Hal itu disampaikan Busyro karena para akademisi kampus itu mempunyai visi misi dan program kerja yang sama, dan bahkan siap membantu KPK untuk memberikan pendidikan politik berintegritas kepada 560 anggota DPR RI 2014-2019 terpilih.
Menurut Busyro, para akademisi sudah selaiknya menjalankan tugas melayani masyarakat dan tidak terjun ke dunia politik praktis, termasuk masuk ke partai politik. "Sebetulnya Orang kampus itu lebih tepat untuk memberikan peran seperti ini," kata Busyro.
Berdasarkan pengalaman penanganan kasus di KPK, Busyro pun menyindir para akademisi yang terjun ke politik praktis justru terjebak dalam pusaran kasus korupsi.
"Sebab kalau orang kampus misalnya lama-lama tergiur masuk ke struktur politik, 'Hei kita sudah punya contoh loh, orang kampus enggak butuh waktu lama begitu masuk, langsung masuk perangkap'. Begitu kan," tuturnya.
Karena itu, Busyro mengimbau para akademisi tidak tergoda terjun ke dunia politik. Ia menyarankan kaum intelek tersebut berperan aktif untuk mencerahkan politik Indonesia, di antaranya melalui kerjasama dengan KPK.
"Dan KPK selalu menggandeng terus. Inilah legacy kami di periode ini untuk memperkuat peran basis-basis masyarakat sipil karena mereka adalah kekuatan tersendiri untuk masa ke depan," tukasnya.
Sekadar diketahui, latar belakang sejumlah tersangka kasus korupsi yang ditangani pihak KPK, baik dari kalangan anggota DPR RI dan pemerintahan, adalah akademisi.

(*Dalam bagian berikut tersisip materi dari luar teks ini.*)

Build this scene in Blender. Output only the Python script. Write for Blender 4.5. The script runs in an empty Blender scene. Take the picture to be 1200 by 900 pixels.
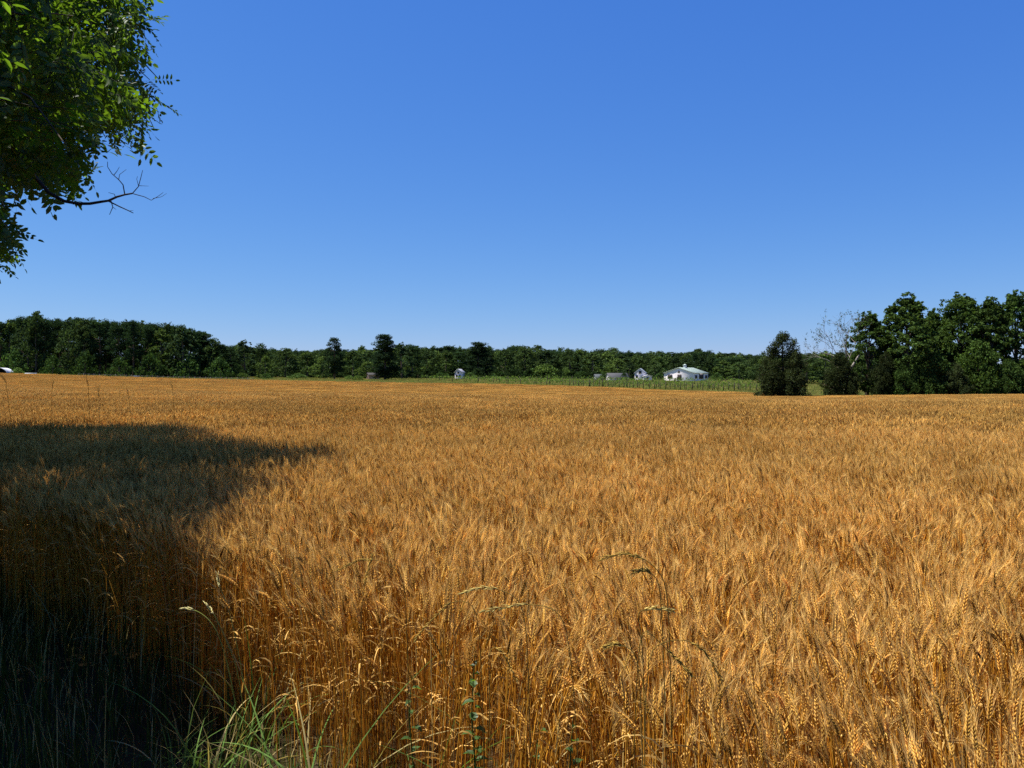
import bpy, math, random
import numpy as np
from mathutils import Vector, Matrix, Quaternion

# ------------------------------------------------------------------ camera, sky, sun, exposure
scene = bpy.context.scene
COL = scene.collection
EYE = 1.65
FPX = 933.0                      # focal length in photo pixels (1200 wide)
HOR = 443.0                      # horizon row
cam_d = bpy.data.cameras.new('camera')
cam_d.sensor_width = 36.0
cam_d.lens = FPX / 1200 * 36.0
cam_d.clip_start = 0.05
cam_d.clip_end = 9000
cam = bpy.data.objects.new('camera', cam_d)
cam.location = (0, 0, EYE)
cam.rotation_euler = (math.radians(90) - math.atan(7.0 / FPX), 0, 0)
COL.objects.link(cam)
scene.camera = cam

SUN_AZ = math.radians(-80)       # from +Y towards -X
SUN_EL = math.radians(67)
SDIR = np.array([math.sin(SUN_AZ) * math.cos(SUN_EL), math.cos(SUN_AZ) * math.cos(SUN_EL), math.sin(SUN_EL)])
world = bpy.data.worlds.new('World')
scene.world = world
world.use_nodes = True
wn = world.node_tree.nodes; wl = world.node_tree.links
wn.clear()
w_out = wn.new('ShaderNodeOutputWorld'); w_bg = wn.new('ShaderNodeBackground'); w_sky = wn.new('ShaderNodeTexSky')
w_sky.sky_type = 'NISHITA'; w_sky.sun_disc = False
w_sky.sun_elevation = SUN_EL; w_sky.sun_rotation = SUN_AZ
w_sky.altitude = 0; w_sky.air_density = 1.0; w_sky.dust_density = 0.0; w_sky.ozone_density = 4.0
SKY = 0.05
w_bg.inputs['Strength'].default_value = SKY
# deep early-summer blue: per-channel response of the clear sky
sp_ = wn.new('ShaderNodeSeparateColor'); cb_ = wn.new('ShaderNodeCombineColor')
wl.new(w_sky.outputs[0], sp_.inputs[0])
for ch_, (gain_, pw_) in enumerate(((0.60, 1.13), (0.665, 0.82), (0.90, 0.41))):
    m0 = wn.new('ShaderNodeMath'); m0.operation = 'MULTIPLY'; m0.inputs[1].default_value = 0.10
    m1 = wn.new('ShaderNodeMath'); m1.operation = 'POWER'; m1.inputs[1].default_value = pw_
    m2 = wn.new('ShaderNodeMath'); m2.operation = 'MULTIPLY'; m2.inputs[1].default_value = gain_ / 0.10
    wl.new(sp_.outputs[ch_], m0.inputs[0]); wl.new(m0.outputs[0], m1.inputs[0]); wl.new(m1.outputs[0], m2.inputs[0]); wl.new(m2.outputs[0], cb_.inputs[ch_])
wl.new(cb_.outputs[0], w_bg.inputs['Color']); wl.new(w_bg.outputs[0], w_out.inputs['Surface'])
sun_d = bpy.data.lights.new('sun', 'SUN')
sun_d.energy = 5.0; sun_d.angle = math.radians(0.53); sun_d.color = (1.0, 0.95, 0.90)
sun = bpy.data.objects.new('sun', sun_d)
sun.rotation_euler = Vector(SDIR).to_track_quat('Z', 'Y').to_euler()
sun.location = (-20, 0, 40)
COL.objects.link(sun)
vs = scene.view_settings
vs.view_transform = 'Standard'; vs.look = 'None'; vs.gamma = 1.0; vs.use_curve_mapping = False
vs.exposure = 1.12
scene.cycles.max_bounces = 6; scene.cycles.diffuse_bounces = 4; scene.cycles.glossy_bounces = 2
scene.cycles.transmission_bounces = 4; scene.cycles.transparent_max_bounces = 4; scene.cycles.volume_bounces = 0
scene.cycles.use_denoising = False

R = np.random.default_rng(7)
random.seed(7)

# ------------------------------------------------------------------ helpers
def world_at(px, py, Y):
    """a point of the place seen at photo pixel (px,py), Y metres ahead"""
    return np.array([(px - 600) / FPX * Y, Y, EYE + (HOR - py) / FPX * Y])

class MB:
    """collects vertices, faces (tris and quads) and vertex colours for one mesh"""
    def __init__(s): s.V = []; s.Q = []; s.T = []; s.C = []; s.n = 0
    def add(s, V, Q=None, T=None, C=(0.5, 0.5, 0.5)):
        V = np.asarray(V, float).reshape(-1, 3)
        C = np.asarray(C, float)
        if C.ndim == 1: C = np.tile(C, (len(V), 1))
        s.V.append(V); s.C.append(C.reshape(-1, 3))
        if Q is not None and len(Q): s.Q.append(np.asarray(Q, int).reshape(-1, 4) + s.n)
        if T is not None and len(T): s.T.append(np.asarray(T, int).reshape(-1, 3) + s.n)
        s.n += len(V)
    def box(s, c, d, C=(0.5, 0.5, 0.5), rz=0.0):
        x, y, z = np.asarray(d) / 2.0
        V = np.array([[a, b, e] for a in (-x, x) for b in (-y, y) for e in (-z, z)])
        V = V @ rotz(rz).T + np.asarray(c)
        s.add(V, [[0, 1, 3, 2], [4, 6, 7, 5], [0, 4, 5, 1], [2, 3, 7, 6], [0, 2, 6, 4], [1, 5, 7, 3]], None, C)
    def tube(s, P, r, n=5, C=(0.5, 0.5, 0.5)):
        P = np.asarray(P, float); K = len(P); r = np.broadcast_to(np.asarray(r, float), (K,))
        D = np.gradient(P, axis=0); D /= np.linalg.norm(D, axis=1, keepdims=True) + 1e-9
        ref = np.array([0, 0, 1.0]) if abs(D[:, 2]).mean() < 0.8 else np.array([1.0, 0, 0])
        A = np.cross(D, ref); A /= np.linalg.norm(A, axis=1, keepdims=True) + 1e-9
        B = np.cross(D, A)
        th = np.arange(n) / n * 2 * np.pi
        V = P[:, None] + r[:, None, None] * (A[:, None] * np.cos(th)[None, :, None] + B[:, None] * np.sin(th)[None, :, None])
        i = np.arange(K - 1)[:, None] * n; j = np.arange(n)[None]; k = (np.arange(n)[None] + 1) % n
        Q = np.stack([i + j, i + k, i + n + k, i + n + j], -1)
        Cc = np.asarray(C, float)
        if Cc.ndim == 2: Cc = np.repeat(Cc, n, axis=0)
        s.add(V, Q, None, Cc)
    def mesh(s, name, mat):
        V = np.concatenate(s.V); C = np.concatenate(s.C)
        Q = np.concatenate(s.Q) if s.Q else np.zeros((0, 4), int)
        T = np.concatenate(s.T) if s.T else np.zeros((0, 3), int)
        me = bpy.data.meshes.new(name)
        me.vertices.add(len(V)); me.vertices.foreach_set('co', V.astype(np.float32).ravel())
        loops = np.concatenate([Q.ravel(), T.ravel()]).astype(np.int32)
        me.loops.add(len(loops)); me.loops.foreach_set('vertex_index', loops)
        me.polygons.add(len(Q) + len(T))
        st = np.concatenate([np.arange(len(Q)) * 4, len(Q) * 4 + np.arange(len(T)) * 3]).astype(np.int32)
        me.polygons.foreach_set('loop_start', st)
        a = me.color_attributes.new('Col', 'FLOAT_COLOR', 'POINT')
        a.data.foreach_set('color', np.concatenate([C, np.ones((len(C), 1))], 1).astype(np.float32).ravel())
        me.materials.append(mat)
        me.update(calc_edges=True)
        return me
    def obj(s, name, mat, parent=None, **kw):
        o = bpy.data.objects.new(name, s.mesh(name, mat))
        COL.objects.link(o)
        if parent is not None: o.parent = parent
        return tag(o, **kw)

def tag(o, label=None, cat=None, group=None, kind=None):
    if label: o['label'] = label
    if cat: o['category'] = cat
    if group: o['group'] = group
    if kind: o['kind'] = kind
    return o

def empty(name, loc, rz=0.0, **kw):
    o = bpy.data.objects.new(name, None); COL.objects.link(o)
    o.location = loc; o.rotation_euler = (0, 0, rz); o.empty_display_size = 0.3
    return tag(o, **kw)

def rotz(a):
    c, s = math.cos(a), math.sin(a)
    return np.array([[c, -s, 0], [s, c, 0], [0, 0, 1.0]])

def norm(v): return v / (np.linalg.norm(v, axis=-1, keepdims=True) + 1e-9)

def poly_in(px, py, poly):
    px = np.asarray(px); py = np.asarray(py); ins = np.zeros(px.shape, bool)
    n = len(poly)
    for i in range(n):
        x1, y1 = poly[i]; x2, y2 = poly[(i + 1) % n]
        c = ((y1 > py) != (y2 > py)) & (px < (x2 - x1) * (py - y1) / (y2 - y1 + 1e-12) + x1)
        ins ^= c
    return ins

# ------------------------------------------------------------------ materials
def mat_new(name):
    m = bpy.data.materials.new(name); m.use_nodes = True
    nt = m.node_tree; nt.nodes.clear()
    return m, nt, nt.nodes, nt.links

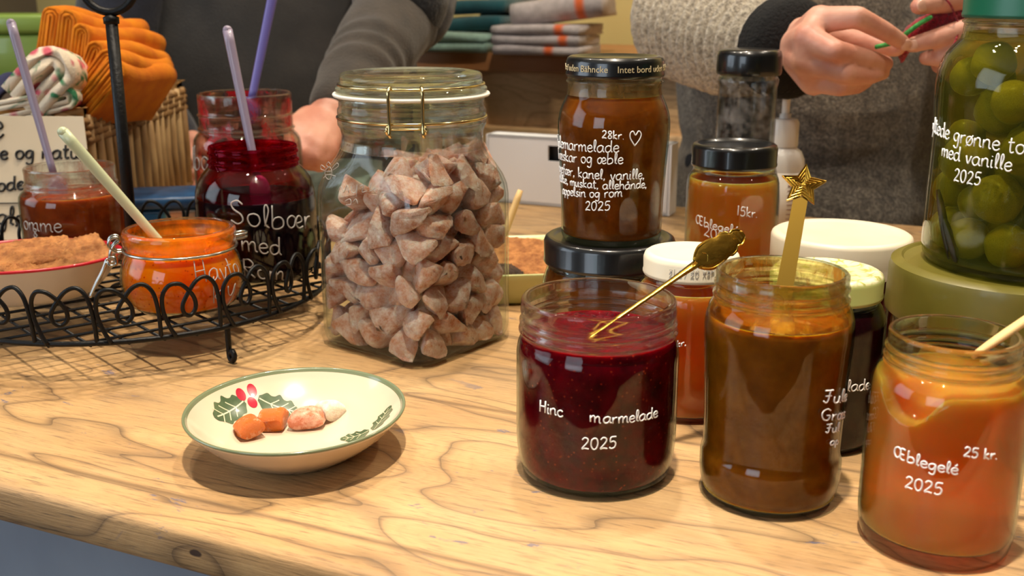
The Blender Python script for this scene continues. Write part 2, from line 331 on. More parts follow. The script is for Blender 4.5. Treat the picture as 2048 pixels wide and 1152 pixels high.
# ------------------------------------------------------------------ handwriting: single-stroke letters (x-height 6)
GL = {
'a': (7.2, ["6 5,4 6.2,1 5,0 2.6,1.2 .3,3.2 .2,5.2 2,6 5.6,5.8 1.4,7.2 .2"]),
'b': (6.6, ["0.6 11,.4 5,.4 .4,3 0,5.4 1.4,5.6 4,4 5.6,1.6 5,.5 3.4"]),
'c': (5.4, ["5 4.8,3.4 6,1 5,.1 2.6,1.4 .3,3.6 0,5.2 1.2"]),
'd': (7.2, ["5.6 5,3.4 6,.8 4.8,.2 2,1.6 .2,3.8 .6,5.6 3,6 11,5.8 2,7 .2"]),
'e': (5.6, ["0.4 3,4.6 3.6,4.6 5.2,2.8 6.1,.6 4.6,.3 2,1.8 .1,4 .2,5.4 1.4"]),
'f': (5.0, ["5 10,3.6 11,2.2 9.4,2 4,1.6 -3", "0 5.6,4.4 5.8"]),
'g': (6.6, ["5.6 5.2,3.4 6.1,.8 4.8,.4 2.2,2 .6,4.2 1.6,5.6 5.4,5.4 0,4.6 -3.4,2.4 -4,.6 -2.8"]),
'h': (6.6, ["0.6 11,.3 0", ".4 3,2.4 5.8,4.6 5.6,5.2 3.4,5.4 0"]),
'i': (2.4, ["0.8 5.8,.6 1,1.8 .1", ".9 8.4,1.1 8.7"]),
'k': (5.8, ["0.5 11,.4 0", "4.6 6,.6 2.8,5 0"]),
'l': (3.0, ["0.6 .8,2.6 8,1.8 11,.8 9,.9 2,2.6 .2"]),
'm': (9.6, ["0.4 5.8,.4 0", ".5 3.4,2.4 5.9,4 5,4.2 0", "4.3 3.4,6.4 5.9,8 5,8.2 1,9.4 .2"]),
'n': (6.6, ["0.4 5.8,.4 0", ".5 3.4,2.6 5.9,4.8 5.2,5 1,6.4 .2"]),
'o': (6.2, ["3 6,.8 5,.2 2.6,1.6 .2,4 .2,5.6 2.6,5 5.2,3 6"]),
'p': (6.4, ["0.6 5.8,.5 0,.3 -4", ".5 4,2.6 6,5 5,5.4 2.6,4 .4,1.6 .4,.5 1.6"]),
'r': (4.8, ["0.5 5.8,.5 0", ".6 3,2 5.2,4.4 5.8"]),
's': (5.0, ["4.4 5.2,2.6 6,.8 4.8,2.4 3.2,4.4 1.8,3 .2,.4 .6"]),
't': (4.6, ["1.8 10,1.6 2,2.6 .2,4.2 .8", "0 6.6,4.2 6.9"]),
'u': (6.8, ["0.4 5.8,.4 2,1.8 .1,4 1,5.2 5.8,5.2 1.2,6.6 .2"]),
'v': (5.6, ["0.2 5.8,2.4 .2,5.2 6"]),
'y': (6.0, ["0.4 5.8,1 2.4,3 1.6,5 5.8,4 0,2.2 -4"]),
'æ': (9.8, ["4.8 5,2.8 6.1,.6 4.6,.4 1.8,2 .2,4 1.4,5 4.8,5 2.6,8.6 3.4,8.4 5.4,6.6 6,5.2 4,5.4 1.4,7 .1,9.4 1"]),
'ø': (6.2, ["3 6,.8 5,.2 2.6,1.6 .2,4 .2,5.6 2.6,5 5.2,3 6", "5.6 7,0 -1"]),
'å': (7.2, ["6 5,4 6.2,1 5,0 2.6,1.2 .3,3.2 .2,5.2 2,6 5.6,5.8 1.4,7.2 .2", "3.4 7.4,2.8 8.4,3.8 9,4.4 8,3.4 7.4"]),
'é': (5.6, ["0.4 3,4.6 3.6,4.6 5.2,2.8 6.1,.6 4.6,.3 2,1.8 .1,4 .2,5.4 1.4", "2.6 7.6,4.6 9.4"]),
'H': (8.0, ["0.8 11,.4 0", "6.8 11,6.4 0", ".6 5.4,6.6 6"]),
'S': (7.0, ["6 9.6,3.6 11,.8 9.4,1.6 6.8,5 4.8,5.8 2,3.4 0,.2 1.2"]),
'J': (7.0, ["1 10.6,6.6 11,4.6 10.6,3.6 3,2.2 .2,.4 1.6", "1.6 6,5.6 6.4"]),
'G': (7.6, ["6.6 9.6,4 11,1 8.6,.3 4.4,2 .6,5 .4,6.6 4.6,4 4.8"]),
'R': (7.4, ["0.8 11,.5 0", ".4 10.4,3.6 11.2,6 9,4.6 6.4,.8 5.6,6.6 0"]),
'Æ': (12.0, ["6.2 9,3.8 10.4,1 8.4,.4 4,2.4 .6,5 1.4,6.4 5,6.2 9.6,6.4 2,8 .2,10.4 .4", "6.4 5,9.6 5.2", "6.2 9.6,8 10.6,10.6 10"]),
'0': (6.6, ["3 10,.8 8,.4 3.4,2.2 .1,4.6 1,5.8 5,5 9,3 10"]),
'1': (3.6, ["1.4 10,1.8 10,1.6 0"]), '2': (6.6, ["0.6 8.2,2.6 10,5 9,4.8 6,.4 .4,2.6 .8,6 .2"]),
'5': (6.6, ["5.8 10,1.6 9.8,1 5.8,3.6 6.2,5.4 4,4.4 .8,1.8 0,.2 1"]),
'8': (6.4, ["5 9,2.8 10,.9 8.2,3 5.4,5.2 2.4,3.2 .1,.8 1.8,3 5.4,5 7.6,5 9"]),
'7': (6, ["0.4 9.8,5.6 10,2.4 0"]), 'X': (6, ["0.4 10,5.6 0", "5.6 10,.4 0"]), 'P': (6, ["0.6 0,.6 10,4.6 9.4,4.8 6.4,.8 5"]),
'.': (2.4, ["0.6 .2,1.1 .4"]), ',': (2.4, ["1 .8,.4 -1.6"]), ' ': (4.0, []),
'♡': (9.0, ["4.2 0,.8 5,.6 8.6,2.6 10,4.4 7.4,6.6 10.4,8.6 8.6,7.8 5,4.2 0"]),
}
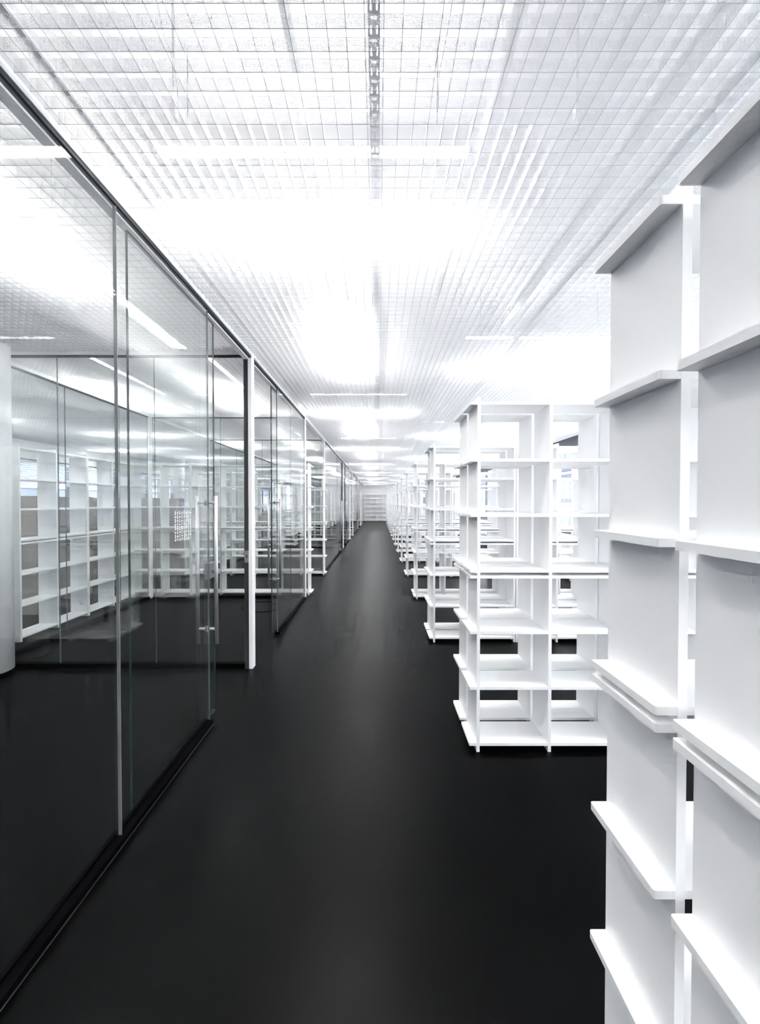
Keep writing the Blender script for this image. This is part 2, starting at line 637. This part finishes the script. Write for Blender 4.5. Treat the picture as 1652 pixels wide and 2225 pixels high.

Namun, tidak sedikit tersangka kasus korupsi di KPK justru ditahan pihak KPK saat masih aktif sebagai akademisi di perguruan tinggi. Sebut saja, Dr Tafsir Nurchamid Ak MSi yang merupakan Guru Besar Ilmu Administrasi Negara FISIP dan Wakil Rektor UI Bidang SDM, Keuangan dan Administrasi Umum.
KPK menetapkannya sebagai tersangka dan menahannya karena ditemukan dua alat bukti bahwa Tafsir selaku Pejabat Pembuat Komitmen (PPK) dalam proyek Perpustakaan Pusat UI senilai Rp 21 miliar, telah melakukan menggelembungkan (makr up) nilai proyek.
Kini, sang Wakil Rektor itu mendekam di Rutan Guntur Jakarta untuk mempertanggungjawabkan perbuatannya.